Data block:
-------------------------
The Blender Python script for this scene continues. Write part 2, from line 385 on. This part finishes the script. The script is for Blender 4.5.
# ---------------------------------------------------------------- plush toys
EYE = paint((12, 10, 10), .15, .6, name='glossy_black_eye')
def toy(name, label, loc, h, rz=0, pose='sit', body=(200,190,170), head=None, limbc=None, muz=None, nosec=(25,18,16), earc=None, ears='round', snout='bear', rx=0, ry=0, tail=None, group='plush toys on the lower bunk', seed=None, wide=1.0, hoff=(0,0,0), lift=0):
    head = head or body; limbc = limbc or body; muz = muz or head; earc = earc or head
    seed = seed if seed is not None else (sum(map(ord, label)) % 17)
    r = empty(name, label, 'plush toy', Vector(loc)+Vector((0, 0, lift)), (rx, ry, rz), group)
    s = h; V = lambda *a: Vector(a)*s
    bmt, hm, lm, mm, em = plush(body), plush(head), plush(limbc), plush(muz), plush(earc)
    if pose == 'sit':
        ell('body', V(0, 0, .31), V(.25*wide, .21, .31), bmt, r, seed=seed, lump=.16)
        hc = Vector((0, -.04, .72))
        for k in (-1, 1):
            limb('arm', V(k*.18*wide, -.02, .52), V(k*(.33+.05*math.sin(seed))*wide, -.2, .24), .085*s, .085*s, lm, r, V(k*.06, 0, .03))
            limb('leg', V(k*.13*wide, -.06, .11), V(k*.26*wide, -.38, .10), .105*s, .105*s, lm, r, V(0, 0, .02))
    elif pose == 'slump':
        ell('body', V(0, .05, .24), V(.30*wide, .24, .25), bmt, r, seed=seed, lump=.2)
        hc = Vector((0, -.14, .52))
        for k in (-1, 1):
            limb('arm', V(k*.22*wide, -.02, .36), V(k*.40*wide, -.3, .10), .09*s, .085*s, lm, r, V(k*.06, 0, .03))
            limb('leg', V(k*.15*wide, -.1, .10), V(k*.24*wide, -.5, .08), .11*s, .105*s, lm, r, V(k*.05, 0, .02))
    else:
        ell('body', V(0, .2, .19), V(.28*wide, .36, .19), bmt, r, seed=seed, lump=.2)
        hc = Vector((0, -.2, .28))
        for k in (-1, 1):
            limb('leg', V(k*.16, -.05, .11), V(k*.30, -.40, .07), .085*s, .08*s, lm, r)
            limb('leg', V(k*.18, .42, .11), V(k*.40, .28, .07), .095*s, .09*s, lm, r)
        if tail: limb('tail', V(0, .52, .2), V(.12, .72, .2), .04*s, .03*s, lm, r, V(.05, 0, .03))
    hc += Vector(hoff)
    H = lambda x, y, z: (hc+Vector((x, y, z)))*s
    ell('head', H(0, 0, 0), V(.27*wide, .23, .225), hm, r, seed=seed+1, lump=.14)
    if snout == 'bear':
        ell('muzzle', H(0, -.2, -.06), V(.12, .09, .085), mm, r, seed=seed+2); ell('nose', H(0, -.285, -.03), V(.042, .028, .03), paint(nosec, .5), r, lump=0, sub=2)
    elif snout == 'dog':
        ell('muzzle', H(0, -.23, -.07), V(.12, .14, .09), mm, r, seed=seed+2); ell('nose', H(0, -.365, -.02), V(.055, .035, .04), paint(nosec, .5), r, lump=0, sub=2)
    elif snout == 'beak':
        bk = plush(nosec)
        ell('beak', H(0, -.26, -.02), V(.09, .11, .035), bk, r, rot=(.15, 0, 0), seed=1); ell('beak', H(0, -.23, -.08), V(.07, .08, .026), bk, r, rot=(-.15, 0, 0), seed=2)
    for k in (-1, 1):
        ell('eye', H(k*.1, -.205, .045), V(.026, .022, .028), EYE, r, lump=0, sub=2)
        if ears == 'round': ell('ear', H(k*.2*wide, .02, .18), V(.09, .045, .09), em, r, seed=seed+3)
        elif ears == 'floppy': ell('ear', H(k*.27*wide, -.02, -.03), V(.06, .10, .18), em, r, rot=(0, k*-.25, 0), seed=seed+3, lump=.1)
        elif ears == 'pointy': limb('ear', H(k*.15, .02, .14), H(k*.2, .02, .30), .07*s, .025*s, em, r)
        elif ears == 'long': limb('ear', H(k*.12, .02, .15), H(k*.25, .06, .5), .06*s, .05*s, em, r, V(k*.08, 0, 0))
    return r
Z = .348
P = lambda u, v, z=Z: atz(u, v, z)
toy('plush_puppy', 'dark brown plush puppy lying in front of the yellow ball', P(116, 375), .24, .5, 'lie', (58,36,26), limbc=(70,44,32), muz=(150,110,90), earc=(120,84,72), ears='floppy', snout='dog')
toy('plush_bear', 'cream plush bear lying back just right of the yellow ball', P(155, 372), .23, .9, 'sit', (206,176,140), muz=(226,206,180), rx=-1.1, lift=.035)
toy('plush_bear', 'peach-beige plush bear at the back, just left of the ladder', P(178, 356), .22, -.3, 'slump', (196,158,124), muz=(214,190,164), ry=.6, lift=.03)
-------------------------
Each line of the material should be echoed exactly.

Task result:
The Blender Python script for this scene continues. Write part 2, from line 385 on. This part finishes the script. The script is for Blender 4.5.
# ---------------------------------------------------------------- plush toys
EYE = paint((12, 10, 10), .15, .6, name='glossy_black_eye')
def toy(name, label, loc, h, rz=0, pose='sit', body=(200,190,170), head=None, limbc=None, muz=None, nosec=(25,18,16), earc=None, ears='round', snout='bear', rx=0, ry=0, tail=None, group='plush toys on the lower bunk', seed=None, wide=1.0, hoff=(0,0,0), lift=0):
    head = head or body; limbc = limbc or body; muz = muz or head; earc = earc or head
    seed = seed if seed is not None else (sum(map(ord, label)) % 17)
    r = empty(name, label, 'plush toy', Vector(loc)+Vector((0, 0, lift)), (rx, ry, rz), group)
    s = h; V = lambda *a: Vector(a)*s
    bmt, hm, lm, mm, em = plush(body), plush(head), plush(limbc), plush(muz), plush(earc)
    if pose == 'sit':
        ell('body', V(0, 0, .31), V(.25*wide, .21, .31), bmt, r, seed=seed, lump=.16)
        hc = Vector((0, -.04, .72))
        for k in (-1, 1):
            limb('arm', V(k*.18*wide, -.02, .52), V(k*(.33+.05*math.sin(seed))*wide, -.2, .24), .085*s, .085*s, lm, r, V(k*.06, 0, .03))
            limb('leg', V(k*.13*wide, -.06, .11), V(k*.26*wide, -.38, .10), .105*s, .105*s, lm, r, V(0, 0, .02))
    elif pose == 'slump':
        ell('body', V(0, .05, .24), V(.30*wide, .24, .25), bmt, r, seed=seed, lump=.2)
        hc = Vector((0, -.14, .52))
        for k in (-1, 1):
            limb('arm', V(k*.22*wide, -.02, .36), V(k*.40*wide, -.3, .10), .09*s, .085*s, lm, r, V(k*.06, 0, .03))
            limb('leg', V(k*.15*wide, -.1, .10), V(k*.24*wide, -.5, .08), .11*s, .105*s, lm, r, V(k*.05, 0, .02))
    else:
        ell('body', V(0, .2, .19), V(.28*wide, .36, .19), bmt, r, seed=seed, lump=.2)
        hc = Vector((0, -.2, .28))
        for k in (-1, 1):
            limb('leg', V(k*.16, -.05, .11), V(k*.30, -.40, .07), .085*s, .08*s, lm, r)
            limb('leg', V(k*.18, .42, .11), V(k*.40, .28, .07), .095*s, .09*s, lm, r)
        if tail: limb('tail', V(0, .52, .2), V(.12, .72, .2), .04*s, .03*s, lm, r, V(.05, 0, .03))
    hc += Vector(hoff)
    H = lambda x, y, z: (hc+Vector((x, y, z)))*s
    ell('head', H(0, 0, 0), V(.27*wide, .23, .225), hm, r, seed=seed+1, lump=.14)
    if snout == 'bear':
        ell('muzzle', H(0, -.2, -.06), V(.12, .09, .085), mm, r, seed=seed+2); ell('nose', H(0, -.285, -.03), V(.042, .028, .03), paint(nosec, .5), r, lump=0, sub=2)
    elif snout == 'dog':
        ell('muzzle', H(0, -.23, -.07), V(.12, .14, .09), mm, r, seed=seed+2); ell('nose', H(0, -.365, -.02), V(.055, .035, .04), paint(nosec, .5), r, lump=0, sub=2)
    elif snout == 'beak':
        bk = plush(nosec)
        ell('beak', H(0, -.26, -.02), V(.09, .11, .035), bk, r, rot=(.15, 0, 0), seed=1); ell('beak', H(0, -.23, -.08), V(.07, .08, .026), bk, r, rot=(-.15, 0, 0), seed=2)
    for k in (-1, 1):
        ell('eye', H(k*.1, -.205, .045), V(.026, .022, .028), EYE, r, lump=0, sub=2)
        if ears == 'round': ell('ear', H(k*.2*wide, .02, .18), V(.09, .045, .09), em, r, seed=seed+3)
        elif ears == 'floppy': ell('ear', H(k*.27*wide, -.02, -.03), V(.06, .10, .18), em, r, rot=(0, k*-.25, 0), seed=seed+3, lump=.1)
        elif ears == 'pointy': limb('ear', H(k*.15, .02, .14), H(k*.2, .02, .30), .07*s, .025*s, em, r)
        elif ears == 'long': limb('ear', H(k*.12, .02, .15), H(k*.25, .06, .5), .06*s, .05*s, em, r, V(k*.08, 0, 0))
    return r
Z = .348
P = lambda u, v, z=Z: atz(u, v, z)
toy('plush_puppy', 'dark brown plush puppy lying in front of the yellow ball', P(116, 375), .24, .5, 'lie', (58,36,26), limbc=(70,44,32), muz=(150,110,90), earc=(120,84,72), ears='floppy', snout='dog')
toy('plush_bear', 'cream plush bear lying back just right of the yellow ball', P(155, 372), .23, .9, 'sit', (206,176,140), muz=(226,206,180), rx=-1.1, lift=.035)
toy('plush_bear', 'peach-beige plush bear at the back, just left of the ladder', P(178, 356), .22, -.3, 'slump', (196,158,124), muz=(214,190,164), ry=.6, lift=.03)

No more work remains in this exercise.